I’ve done it myself, slammed a door only to be infuriated by the sight of keys dangling from the ignition. We’ve all done it. We are human, therefore we lock keys in cars.

Tuesday, it was someone else’s turn. When I arrived at my child-care provider’s house, a car was in the driveway. A woman stood in the cold. She dabbed her nose with Kleenex and peered into a back-seat window.

There was no blond in the car. There is no joke in this tale.

The woman’s 11-week-old son was sleeping peacefully in his rear-facing car seat. Her keys hung from the ignition switch. The baby had been locked in for nearly an hour. He had cried himself to sleep.

The mother’s first instinct had been to call 911. By the time I got there, an Everett police officer had come and gone, but hadn’t sprung the lock.

Finally, up pulled a white steed disguised as an Evergreen Lock &amp Key truck. The knight who jumped out saved the day with a metal gadget slipped between the car’s window and door. With her baby safe in her arms, the mother handed the knight a credit card without asking his fee.

"It usually averages $40 to $45 for a lockout," said Randy Halvorson, office manager at the Everett business. "I’d say we average about six of these a day. In fact, we’ve had four lockouts so far this morning."

Sgt. Butch Braley of the Everett Police Department explained that officers rarely help people get into their locked cars because of the design of newer-model vehicles.

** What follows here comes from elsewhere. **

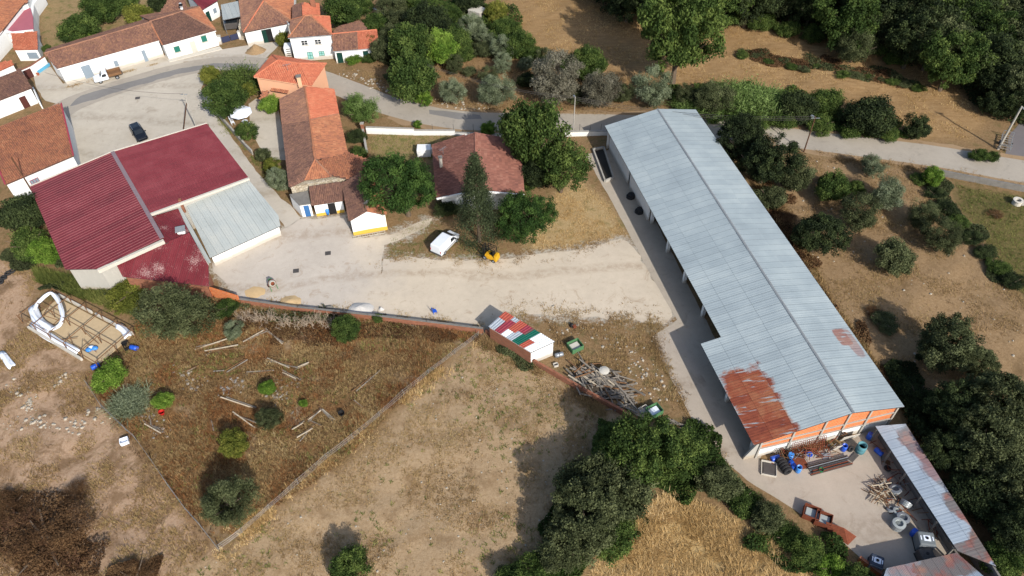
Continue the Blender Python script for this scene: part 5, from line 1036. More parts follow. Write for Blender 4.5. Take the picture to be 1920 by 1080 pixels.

"The electric locks on cars are very difficult to deal with," Braley said when asked why officers don’t carry unlocking tools. "Generally, a supervisor has those in his car, but we discourage an officer from using them. The only time we make an entry into a car is if the vehicle is running or if there is a child inside. If we do any damage, we could become responsible for the car."

There’s also a safety concern with newer cars. "Side-impact air bags can explode," Braley said.

Cold weather brings a rash of locked-out calls.

"People go out and run their car to warm it up," Braley said.

Police tell most callers to contact a locksmith or towing company.

Janet Ray, a spokeswoman for AAA of Washington, said 18 percent of the auto club’s calls "come in for locksmith service."

"With today’s new models, and all the different locking mechanisms, we warn members never to get out of the car with a key still in the ignition," Ray said. "If for some reason they need to get out and have the engine running, they should never do that without leaving a window down."

The days of using a coat hanger to break in are over, Ray said.

Dumb, huh? It’s dumber than a blond joke that auto companies don’t build cars that are lockout-proof. It’s one of those "they can put a man on the moon …" propositions.

Technology is improving. Auto safety is improving. But we’re stuck with human nature, too many distractions, and cars that are too easy to lock with their 11-week-old passengers inside.

When my older kids were babies, I drove an ancient Audi Fox. The 1975 model had no automatic locks. I couldn’t push the buttons down and lock the Fox from outside. I had to use a key, which meant I had to have the key in my hand. I never had a morning like the one an Everett mom had Tuesday.

Hear that, you auto-design wizards? Fix it.

And do something about key-ring car alarms. My 2-year-old loves to grab mine and push the panic button. That horn you hear is not the sound of my car being stolen.